Day 52
cure
One of the most frustrating aspects of parenting is seeing your child uncomfortable or in pain and not having the access, wisdom or ability to cure them. From their birth, they suffer in ways that you can not understand or fix, yet you hold on to this idea that you should be able to fix it and that if you just try a little harder, you will figure it out. Instead of learning to help them cope with their suffering, you instead get stuck in a rut of trying to cure the suffering.
In the last five years, I’ve been deepening my relationship with suffering. I am learning to allow suffering to exist, even attempting to make her my friend. I am hard pressed to come up with any real lesson of value that I didn’t learn through emotional, mental or physical stress and pain. So truly, if not a friend, suffering has been a good teacher.

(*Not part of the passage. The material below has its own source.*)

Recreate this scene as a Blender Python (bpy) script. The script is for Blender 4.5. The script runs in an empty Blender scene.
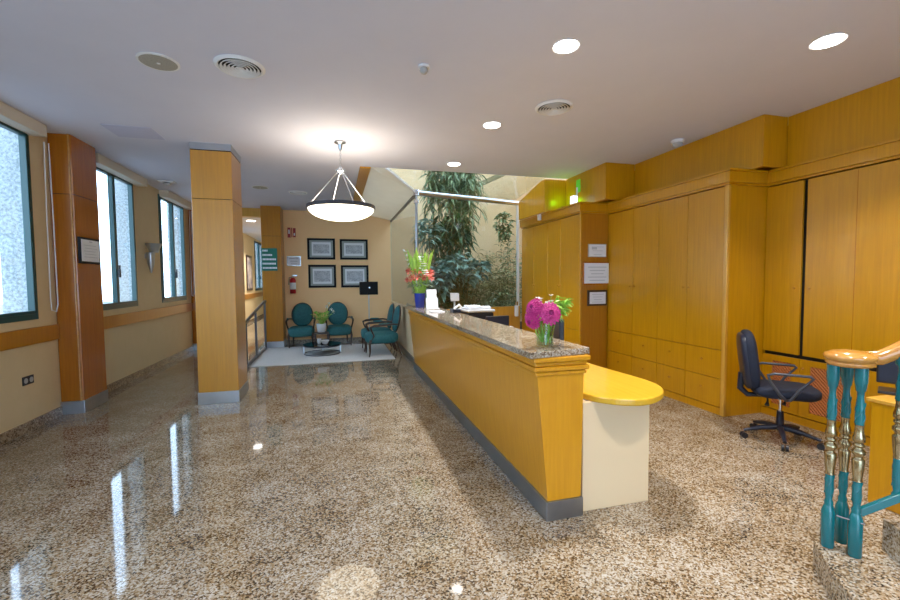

It is relatively easy for me to stop looking for a cure for my own suffering—I supposed because it has been relatively minor, certainly not fatal, and because I have learned to learn from suffering. The suffering of others, especially those close to me however, is a completely different matter. The intense longing I have to find a cure for my kids, nieces, friends and family—for the depression and anxiety they suffer, for the discomfort of growing up, for the struggle to find their way in the world—it is intense. Yet, I know that suffering is their teacher as well. I suppose the bottom line is that I have not figured out how to learn from the hurt I experience witnessing their pain.
Ultimately, it is the ache for the cure that creates the most suffering for me. It is so difficult to sit with someone in pain and not try and fix it, yet this is where we find the deepest connection with each other. Again, vulnerability is the key; to open ourselves to each other’s suffering and hold each other—it is not a cure, but certainly if we learn to do this, we do not suffer alone.